Return the first line, the line containing "sun.rotation_euler = (math.radians(42), 0, math.radians(-25))", and every line between them, exactly as they stand.

______

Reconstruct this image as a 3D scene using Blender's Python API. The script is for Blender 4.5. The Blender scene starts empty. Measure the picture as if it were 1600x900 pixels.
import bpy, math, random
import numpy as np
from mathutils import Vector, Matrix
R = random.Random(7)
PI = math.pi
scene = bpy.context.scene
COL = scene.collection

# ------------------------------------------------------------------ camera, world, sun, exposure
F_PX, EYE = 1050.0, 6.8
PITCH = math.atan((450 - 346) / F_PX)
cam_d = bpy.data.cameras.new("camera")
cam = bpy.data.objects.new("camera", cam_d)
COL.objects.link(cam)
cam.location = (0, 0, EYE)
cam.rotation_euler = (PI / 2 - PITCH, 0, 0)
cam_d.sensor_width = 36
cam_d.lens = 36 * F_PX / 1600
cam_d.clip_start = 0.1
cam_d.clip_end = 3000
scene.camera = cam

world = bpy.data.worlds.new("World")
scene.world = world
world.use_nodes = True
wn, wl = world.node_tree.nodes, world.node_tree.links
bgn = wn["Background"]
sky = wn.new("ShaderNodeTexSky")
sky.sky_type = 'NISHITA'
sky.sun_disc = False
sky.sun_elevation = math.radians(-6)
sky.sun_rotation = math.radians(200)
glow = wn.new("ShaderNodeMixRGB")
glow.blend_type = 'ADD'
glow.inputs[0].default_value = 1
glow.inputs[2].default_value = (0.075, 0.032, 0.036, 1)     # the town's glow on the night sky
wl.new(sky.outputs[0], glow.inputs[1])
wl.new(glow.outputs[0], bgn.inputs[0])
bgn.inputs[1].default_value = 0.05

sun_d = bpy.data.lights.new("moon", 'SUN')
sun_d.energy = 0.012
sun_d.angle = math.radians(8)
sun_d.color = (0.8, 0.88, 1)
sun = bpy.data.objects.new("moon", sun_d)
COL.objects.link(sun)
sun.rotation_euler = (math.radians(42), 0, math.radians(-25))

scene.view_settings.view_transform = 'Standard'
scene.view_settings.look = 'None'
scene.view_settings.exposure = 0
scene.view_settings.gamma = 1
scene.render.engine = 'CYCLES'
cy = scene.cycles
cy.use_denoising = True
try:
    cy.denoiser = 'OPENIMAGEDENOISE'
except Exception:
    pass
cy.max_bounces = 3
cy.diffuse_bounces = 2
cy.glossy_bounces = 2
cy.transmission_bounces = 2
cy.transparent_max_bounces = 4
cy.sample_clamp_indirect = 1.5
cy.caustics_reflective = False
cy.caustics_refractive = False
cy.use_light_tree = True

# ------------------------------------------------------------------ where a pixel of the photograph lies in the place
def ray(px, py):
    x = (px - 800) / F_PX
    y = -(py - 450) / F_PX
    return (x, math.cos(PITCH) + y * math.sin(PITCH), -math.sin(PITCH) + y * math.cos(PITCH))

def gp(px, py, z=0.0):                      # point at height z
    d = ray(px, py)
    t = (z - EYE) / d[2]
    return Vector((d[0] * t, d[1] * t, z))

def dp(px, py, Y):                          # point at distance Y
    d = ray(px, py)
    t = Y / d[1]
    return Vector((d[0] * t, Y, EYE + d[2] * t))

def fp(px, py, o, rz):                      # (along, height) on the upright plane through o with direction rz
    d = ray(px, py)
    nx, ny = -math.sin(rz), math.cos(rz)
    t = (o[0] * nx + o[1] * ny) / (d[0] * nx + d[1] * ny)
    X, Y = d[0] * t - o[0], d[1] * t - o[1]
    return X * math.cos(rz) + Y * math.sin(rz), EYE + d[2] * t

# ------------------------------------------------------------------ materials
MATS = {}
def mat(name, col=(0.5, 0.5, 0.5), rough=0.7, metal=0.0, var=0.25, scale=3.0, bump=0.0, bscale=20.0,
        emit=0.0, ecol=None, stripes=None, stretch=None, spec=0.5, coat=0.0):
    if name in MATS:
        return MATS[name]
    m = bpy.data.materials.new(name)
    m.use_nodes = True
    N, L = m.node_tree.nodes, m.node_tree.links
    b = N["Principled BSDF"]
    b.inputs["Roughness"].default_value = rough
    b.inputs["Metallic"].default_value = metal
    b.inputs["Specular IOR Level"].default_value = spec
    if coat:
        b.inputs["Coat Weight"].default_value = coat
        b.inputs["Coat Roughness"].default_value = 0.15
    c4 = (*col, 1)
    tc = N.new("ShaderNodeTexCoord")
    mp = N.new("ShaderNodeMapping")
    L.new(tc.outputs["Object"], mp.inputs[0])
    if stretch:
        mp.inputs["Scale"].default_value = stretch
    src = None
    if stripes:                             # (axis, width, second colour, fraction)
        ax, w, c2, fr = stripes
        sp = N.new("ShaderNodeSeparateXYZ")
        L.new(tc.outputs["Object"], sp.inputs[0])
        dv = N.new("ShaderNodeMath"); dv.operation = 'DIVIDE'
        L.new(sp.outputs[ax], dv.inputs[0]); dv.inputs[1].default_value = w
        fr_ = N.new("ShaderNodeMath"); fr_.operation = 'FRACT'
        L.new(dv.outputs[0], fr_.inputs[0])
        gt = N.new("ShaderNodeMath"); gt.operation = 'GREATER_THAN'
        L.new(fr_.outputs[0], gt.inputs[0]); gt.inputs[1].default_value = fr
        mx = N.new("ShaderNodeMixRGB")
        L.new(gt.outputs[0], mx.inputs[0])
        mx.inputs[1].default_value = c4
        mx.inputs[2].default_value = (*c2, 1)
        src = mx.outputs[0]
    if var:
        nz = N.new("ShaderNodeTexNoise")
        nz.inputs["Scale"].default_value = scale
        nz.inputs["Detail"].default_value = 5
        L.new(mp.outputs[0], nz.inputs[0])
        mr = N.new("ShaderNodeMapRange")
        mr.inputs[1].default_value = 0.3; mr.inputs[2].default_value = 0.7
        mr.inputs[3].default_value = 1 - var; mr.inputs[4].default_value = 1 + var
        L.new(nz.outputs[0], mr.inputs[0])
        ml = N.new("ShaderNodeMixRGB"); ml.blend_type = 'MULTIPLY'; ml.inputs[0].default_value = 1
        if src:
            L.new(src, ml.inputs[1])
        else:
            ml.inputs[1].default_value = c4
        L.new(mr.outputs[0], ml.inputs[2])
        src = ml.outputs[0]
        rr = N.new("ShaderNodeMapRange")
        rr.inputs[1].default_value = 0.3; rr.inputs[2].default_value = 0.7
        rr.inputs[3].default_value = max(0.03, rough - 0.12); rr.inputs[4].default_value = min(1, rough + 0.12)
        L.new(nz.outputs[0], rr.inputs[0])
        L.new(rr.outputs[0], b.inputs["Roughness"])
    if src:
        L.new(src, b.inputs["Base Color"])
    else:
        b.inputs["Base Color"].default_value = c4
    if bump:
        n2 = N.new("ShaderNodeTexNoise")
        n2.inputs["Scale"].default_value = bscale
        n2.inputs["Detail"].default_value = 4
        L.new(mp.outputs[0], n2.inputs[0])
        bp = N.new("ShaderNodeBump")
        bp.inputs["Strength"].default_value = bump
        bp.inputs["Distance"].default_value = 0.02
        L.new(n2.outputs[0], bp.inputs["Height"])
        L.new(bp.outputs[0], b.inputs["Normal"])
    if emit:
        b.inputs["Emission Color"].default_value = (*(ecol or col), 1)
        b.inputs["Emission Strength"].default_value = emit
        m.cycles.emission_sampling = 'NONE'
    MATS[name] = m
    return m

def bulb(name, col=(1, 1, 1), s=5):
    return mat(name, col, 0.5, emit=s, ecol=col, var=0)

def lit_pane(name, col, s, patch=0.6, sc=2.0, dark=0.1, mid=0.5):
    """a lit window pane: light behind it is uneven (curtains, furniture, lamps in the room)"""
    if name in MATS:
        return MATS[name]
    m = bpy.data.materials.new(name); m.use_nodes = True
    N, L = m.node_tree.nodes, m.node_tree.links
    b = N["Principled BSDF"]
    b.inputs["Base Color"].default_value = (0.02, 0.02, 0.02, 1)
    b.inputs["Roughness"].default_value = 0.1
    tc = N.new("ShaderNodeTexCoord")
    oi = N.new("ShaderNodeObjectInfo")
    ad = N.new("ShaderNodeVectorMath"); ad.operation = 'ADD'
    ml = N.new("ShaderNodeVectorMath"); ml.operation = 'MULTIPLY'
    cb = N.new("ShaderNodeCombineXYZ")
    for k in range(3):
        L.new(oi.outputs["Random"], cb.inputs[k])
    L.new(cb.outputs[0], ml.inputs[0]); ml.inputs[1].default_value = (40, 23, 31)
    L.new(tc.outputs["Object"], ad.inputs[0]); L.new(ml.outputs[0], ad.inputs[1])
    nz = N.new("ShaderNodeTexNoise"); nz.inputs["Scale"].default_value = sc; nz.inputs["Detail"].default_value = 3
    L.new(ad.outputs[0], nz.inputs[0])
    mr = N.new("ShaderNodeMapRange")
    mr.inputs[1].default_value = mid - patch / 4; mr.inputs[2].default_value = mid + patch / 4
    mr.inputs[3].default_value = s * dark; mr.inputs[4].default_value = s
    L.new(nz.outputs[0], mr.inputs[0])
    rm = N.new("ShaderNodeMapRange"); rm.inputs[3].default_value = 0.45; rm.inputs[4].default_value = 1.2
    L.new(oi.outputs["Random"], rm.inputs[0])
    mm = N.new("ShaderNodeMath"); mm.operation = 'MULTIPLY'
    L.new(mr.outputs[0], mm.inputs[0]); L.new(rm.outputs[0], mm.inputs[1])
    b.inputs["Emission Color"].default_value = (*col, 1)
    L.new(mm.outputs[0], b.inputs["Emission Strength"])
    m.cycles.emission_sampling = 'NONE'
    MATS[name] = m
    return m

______

Output of the exercise:
Reconstruct this image as a 3D scene using Blender's Python API. The script is for Blender 4.5. The Blender scene starts empty. Measure the picture as if it were 1600x900 pixels.
import bpy, math, random
import numpy as np
from mathutils import Vector, Matrix
R = random.Random(7)
PI = math.pi
scene = bpy.context.scene
COL = scene.collection

# ------------------------------------------------------------------ camera, world, sun, exposure
F_PX, EYE = 1050.0, 6.8
PITCH = math.atan((450 - 346) / F_PX)
cam_d = bpy.data.cameras.new("camera")
cam = bpy.data.objects.new("camera", cam_d)
COL.objects.link(cam)
cam.location = (0, 0, EYE)
cam.rotation_euler = (PI / 2 - PITCH, 0, 0)
cam_d.sensor_width = 36
cam_d.lens = 36 * F_PX / 1600
cam_d.clip_start = 0.1
cam_d.clip_end = 3000
scene.camera = cam

world = bpy.data.worlds.new("World")
scene.world = world
world.use_nodes = True
wn, wl = world.node_tree.nodes, world.node_tree.links
bgn = wn["Background"]
sky = wn.new("ShaderNodeTexSky")
sky.sky_type = 'NISHITA'
sky.sun_disc = False
sky.sun_elevation = math.radians(-6)
sky.sun_rotation = math.radians(200)
glow = wn.new("ShaderNodeMixRGB")
glow.blend_type = 'ADD'
glow.inputs[0].default_value = 1
glow.inputs[2].default_value = (0.075, 0.032, 0.036, 1)     # the town's glow on the night sky
wl.new(sky.outputs[0], glow.inputs[1])
wl.new(glow.outputs[0], bgn.inputs[0])
bgn.inputs[1].default_value = 0.05

sun_d = bpy.data.lights.new("moon", 'SUN')
sun_d.energy = 0.012
sun_d.angle = math.radians(8)
sun_d.color = (0.8, 0.88, 1)
sun = bpy.data.objects.new("moon", sun_d)
COL.objects.link(sun)
sun.rotation_euler = (math.radians(42), 0, math.radians(-25))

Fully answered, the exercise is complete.